===== INPUT DATA =====
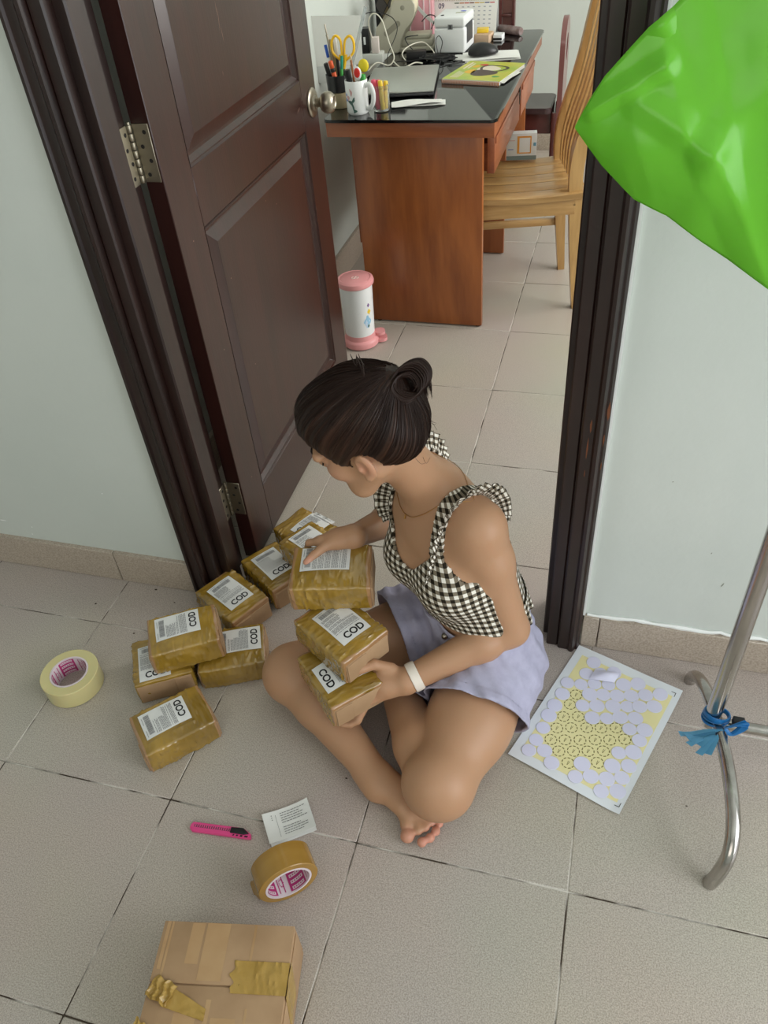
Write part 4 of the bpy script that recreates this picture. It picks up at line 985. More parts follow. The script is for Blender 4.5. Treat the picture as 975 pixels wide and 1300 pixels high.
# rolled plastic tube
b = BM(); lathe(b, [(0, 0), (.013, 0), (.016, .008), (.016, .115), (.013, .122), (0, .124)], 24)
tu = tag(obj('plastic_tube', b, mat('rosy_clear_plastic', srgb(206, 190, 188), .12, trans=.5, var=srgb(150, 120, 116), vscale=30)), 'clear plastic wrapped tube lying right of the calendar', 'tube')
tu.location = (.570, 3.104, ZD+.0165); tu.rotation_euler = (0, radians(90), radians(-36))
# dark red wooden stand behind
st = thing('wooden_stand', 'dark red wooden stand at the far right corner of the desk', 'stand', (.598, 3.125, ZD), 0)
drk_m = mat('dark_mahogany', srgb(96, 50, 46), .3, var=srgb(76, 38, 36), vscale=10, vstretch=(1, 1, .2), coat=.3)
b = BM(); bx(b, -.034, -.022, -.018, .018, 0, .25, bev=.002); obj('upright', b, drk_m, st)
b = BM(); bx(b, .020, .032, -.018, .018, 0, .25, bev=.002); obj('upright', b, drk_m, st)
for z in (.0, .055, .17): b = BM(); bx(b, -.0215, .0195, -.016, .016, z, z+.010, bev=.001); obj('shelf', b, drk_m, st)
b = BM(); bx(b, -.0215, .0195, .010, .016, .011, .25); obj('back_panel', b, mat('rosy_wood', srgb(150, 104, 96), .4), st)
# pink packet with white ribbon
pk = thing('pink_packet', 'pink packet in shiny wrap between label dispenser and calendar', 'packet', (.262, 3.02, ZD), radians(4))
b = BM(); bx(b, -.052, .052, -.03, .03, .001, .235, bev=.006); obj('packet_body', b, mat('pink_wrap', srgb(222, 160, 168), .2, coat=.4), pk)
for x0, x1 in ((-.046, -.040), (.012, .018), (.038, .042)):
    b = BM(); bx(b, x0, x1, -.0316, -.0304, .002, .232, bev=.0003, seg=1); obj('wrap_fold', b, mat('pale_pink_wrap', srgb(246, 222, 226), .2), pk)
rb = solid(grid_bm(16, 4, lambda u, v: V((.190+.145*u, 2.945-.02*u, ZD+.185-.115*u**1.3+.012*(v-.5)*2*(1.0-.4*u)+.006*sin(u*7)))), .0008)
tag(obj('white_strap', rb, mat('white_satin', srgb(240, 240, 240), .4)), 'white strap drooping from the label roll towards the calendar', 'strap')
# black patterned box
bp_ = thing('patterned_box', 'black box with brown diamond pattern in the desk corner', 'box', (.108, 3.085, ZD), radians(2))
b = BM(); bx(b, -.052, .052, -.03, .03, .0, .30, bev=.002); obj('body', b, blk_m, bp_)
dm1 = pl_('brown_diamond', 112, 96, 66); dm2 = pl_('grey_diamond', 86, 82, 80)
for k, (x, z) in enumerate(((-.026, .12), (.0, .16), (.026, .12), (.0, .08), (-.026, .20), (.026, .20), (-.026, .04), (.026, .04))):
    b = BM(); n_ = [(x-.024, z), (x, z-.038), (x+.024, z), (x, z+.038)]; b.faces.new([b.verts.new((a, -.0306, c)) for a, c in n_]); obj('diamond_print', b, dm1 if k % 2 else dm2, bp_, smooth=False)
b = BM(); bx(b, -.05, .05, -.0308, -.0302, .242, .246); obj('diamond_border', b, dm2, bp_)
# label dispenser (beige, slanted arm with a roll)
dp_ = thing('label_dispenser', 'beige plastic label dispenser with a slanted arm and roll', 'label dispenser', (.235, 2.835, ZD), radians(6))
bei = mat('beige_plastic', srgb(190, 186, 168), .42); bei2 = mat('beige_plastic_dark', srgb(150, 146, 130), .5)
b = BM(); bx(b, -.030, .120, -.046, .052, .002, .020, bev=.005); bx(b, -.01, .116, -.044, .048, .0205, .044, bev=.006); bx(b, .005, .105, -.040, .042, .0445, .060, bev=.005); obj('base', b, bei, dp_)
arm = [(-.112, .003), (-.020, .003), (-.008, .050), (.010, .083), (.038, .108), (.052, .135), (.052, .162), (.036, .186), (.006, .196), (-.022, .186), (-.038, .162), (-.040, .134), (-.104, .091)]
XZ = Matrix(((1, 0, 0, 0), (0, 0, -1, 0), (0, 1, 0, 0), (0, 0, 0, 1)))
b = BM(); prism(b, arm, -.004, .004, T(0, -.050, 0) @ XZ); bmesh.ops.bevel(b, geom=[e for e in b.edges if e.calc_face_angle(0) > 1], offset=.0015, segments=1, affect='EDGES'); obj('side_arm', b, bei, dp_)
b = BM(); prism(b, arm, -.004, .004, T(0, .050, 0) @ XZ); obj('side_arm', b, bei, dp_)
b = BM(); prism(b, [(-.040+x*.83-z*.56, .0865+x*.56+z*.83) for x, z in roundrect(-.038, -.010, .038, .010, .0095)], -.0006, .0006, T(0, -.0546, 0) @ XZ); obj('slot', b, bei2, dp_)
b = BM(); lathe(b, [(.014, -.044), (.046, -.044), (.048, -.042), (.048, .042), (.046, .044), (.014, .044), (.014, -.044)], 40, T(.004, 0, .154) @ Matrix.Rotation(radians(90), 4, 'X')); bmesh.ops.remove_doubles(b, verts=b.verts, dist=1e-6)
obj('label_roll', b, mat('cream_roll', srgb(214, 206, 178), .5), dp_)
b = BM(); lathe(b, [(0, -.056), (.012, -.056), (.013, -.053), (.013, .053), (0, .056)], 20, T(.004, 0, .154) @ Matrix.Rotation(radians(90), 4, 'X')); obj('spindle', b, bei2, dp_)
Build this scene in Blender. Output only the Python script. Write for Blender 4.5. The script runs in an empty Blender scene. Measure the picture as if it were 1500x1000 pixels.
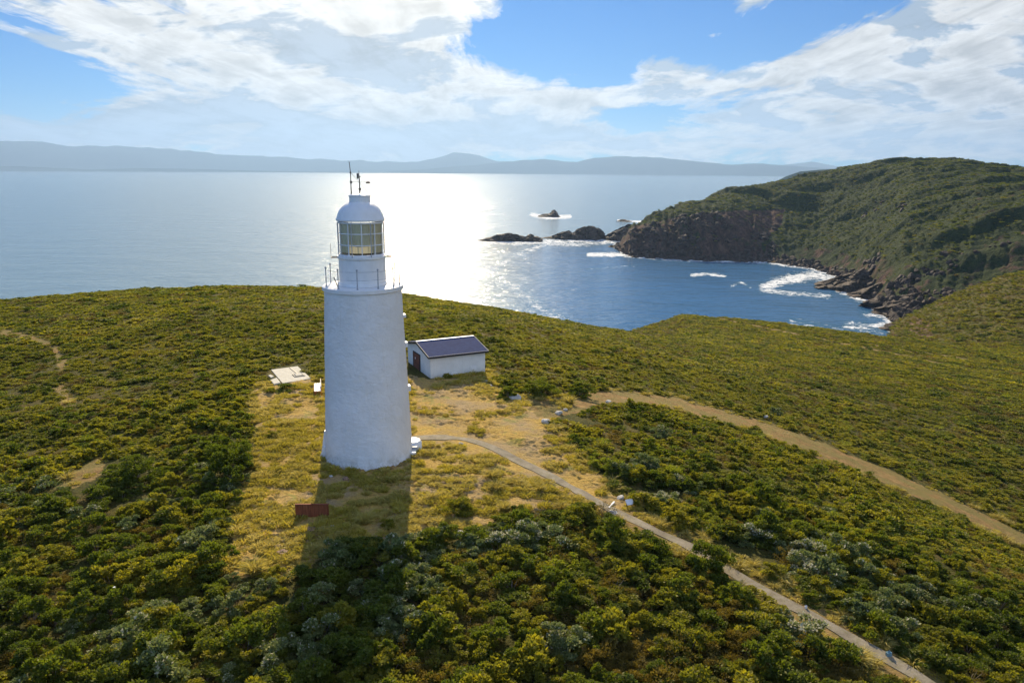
=====
◆ WORK INSTRUCTIONS:
Leave out the pictures and copy the rest of the material above exactly.

◆ RESULT FOR THIS EXERCISE:
Write part 4 of the bpy script that recreates this picture. It picks up at line 985. More parts follow. The script is for Blender 4.5. Treat the picture as 975 pixels wide and 1300 pixels high.
# rolled plastic tube
b = BM(); lathe(b, [(0, 0), (.013, 0), (.016, .008), (.016, .115), (.013, .122), (0, .124)], 24)
tu = tag(obj('plastic_tube', b, mat('rosy_clear_plastic', srgb(206, 190, 188), .12, trans=.5, var=srgb(150, 120, 116), vscale=30)), 'clear plastic wrapped tube lying right of the calendar', 'tube')
tu.location = (.570, 3.104, ZD+.0165); tu.rotation_euler = (0, radians(90), radians(-36))
# dark red wooden stand behind
st = thing('wooden_stand', 'dark red wooden stand at the far right corner of the desk', 'stand', (.598, 3.125, ZD), 0)
drk_m = mat('dark_mahogany', srgb(96, 50, 46), .3, var=srgb(76, 38, 36), vscale=10, vstretch=(1, 1, .2), coat=.3)
b = BM(); bx(b, -.034, -.022, -.018, .018, 0, .25, bev=.002); obj('upright', b, drk_m, st)
b = BM(); bx(b, .020, .032, -.018, .018, 0, .25, bev=.002); obj('upright', b, drk_m, st)
for z in (.0, .055, .17): b = BM(); bx(b, -.0215, .0195, -.016, .016, z, z+.010, bev=.001); obj('shelf', b, drk_m, st)
b = BM(); bx(b, -.0215, .0195, .010, .016, .011, .25); obj('back_panel', b, mat('rosy_wood', srgb(150, 104, 96), .4), st)
# pink packet with white ribbon
pk = thing('pink_packet', 'pink packet in shiny wrap between label dispenser and calendar', 'packet', (.262, 3.02, ZD), radians(4))
b = BM(); bx(b, -.052, .052, -.03, .03, .001, .235, bev=.006); obj('packet_body', b, mat('pink_wrap', srgb(222, 160, 168), .2, coat=.4), pk)
for x0, x1 in ((-.046, -.040), (.012, .018), (.038, .042)):
    b = BM(); bx(b, x0, x1, -.0316, -.0304, .002, .232, bev=.0003, seg=1); obj('wrap_fold', b, mat('pale_pink_wrap', srgb(246, 222, 226), .2), pk)
rb = solid(grid_bm(16, 4, lambda u, v: V((.190+.145*u, 2.945-.02*u, ZD+.185-.115*u**1.3+.012*(v-.5)*2*(1.0-.4*u)+.006*sin(u*7)))), .0008)
tag(obj('white_strap', rb, mat('white_satin', srgb(240, 240, 240), .4)), 'white strap drooping from the label roll towards the calendar', 'strap')
# black patterned box
bp_ = thing('patterned_box', 'black box with brown diamond pattern in the desk corner', 'box', (.108, 3.085, ZD), radians(2))
b = BM(); bx(b, -.052, .052, -.03, .03, .0, .30, bev=.002); obj('body', b, blk_m, bp_)
dm1 = pl_('brown_diamond', 112, 96, 66); dm2 = pl_('grey_diamond', 86, 82, 80)
for k, (x, z) in enumerate(((-.026, .12), (.0, .16), (.026, .12), (.0, .08), (-.026, .20), (.026, .20), (-.026, .04), (.026, .04))):
    b = BM(); n_ = [(x-.024, z), (x, z-.038), (x+.024, z), (x, z+.038)]; b.faces.new([b.verts.new((a, -.0306, c)) for a, c in n_]); obj('diamond_print', b, dm1 if k % 2 else dm2, bp_, smooth=False)
b = BM(); bx(b, -.05, .05, -.0308, -.0302, .242, .246); obj('diamond_border', b, dm2, bp_)
# label dispenser (beige, slanted arm with a roll)
dp_ = thing('label_dispenser', 'beige plastic label dispenser with a slanted arm and roll', 'label dispenser', (.235, 2.835, ZD), radians(6))
bei = mat('beige_plastic', srgb(190, 186, 168), .42); bei2 = mat('beige_plastic_dark', srgb(150, 146, 130), .5)
b = BM(); bx(b, -.030, .120, -.046, .052, .002, .020, bev=.005); bx(b, -.01, .116, -.044, .048, .0205, .044, bev=.006); bx(b, .005, .105, -.040, .042, .0445, .060, bev=.005); obj('base', b, bei, dp_)
arm = [(-.112, .003), (-.020, .003), (-.008, .050), (.010, .083), (.038, .108), (.052, .135), (.052, .162), (.036, .186), (.006, .196), (-.022, .186), (-.038, .162), (-.040, .134), (-.104, .091)]
XZ = Matrix(((1, 0, 0, 0), (0, 0, -1, 0), (0, 1, 0, 0), (0, 0, 0, 1)))
b = BM(); prism(b, arm, -.004, .004, T(0, -.050, 0) @ XZ); bmesh.ops.bevel(b, geom=[e for e in b.edges if e.calc_face_angle(0) > 1], offset=.0015, segments=1, affect='EDGES'); obj('side_arm', b, bei, dp_)
b = BM(); prism(b, arm, -.004, .004, T(0, .050, 0) @ XZ); obj('side_arm', b, bei, dp_)
b = BM(); prism(b, [(-.040+x*.83-z*.56, .0865+x*.56+z*.83) for x, z in roundrect(-.038, -.010, .038, .010, .0095)], -.0006, .0006, T(0, -.0546, 0) @ XZ); obj('slot', b, bei2, dp_)
b = BM(); lathe(b, [(.014, -.044), (.046, -.044), (.048, -.042), (.048, .042), (.046, .044), (.014, .044), (.014, -.044)], 40, T(.004, 0, .154) @ Matrix.Rotation(radians(90), 4, 'X')); bmesh.ops.remove_doubles(b, verts=b.verts, dist=1e-6)
obj('label_roll', b, mat('cream_roll', srgb(214, 206, 178), .5), dp_)
b = BM(); lathe(b, [(0, -.056), (.012, -.056), (.013, -.053), (.013, .053), (0, .056)], 20, T(.004, 0, .154) @ Matrix.Rotation(radians(90), 4, 'X')); obj('spindle', b, bei2, dp_)
Build this scene in Blender. Output only the Python script. Write for Blender 4.5. The script runs in an empty Blender scene. Measure the picture as if it were 1500x1000 pixels.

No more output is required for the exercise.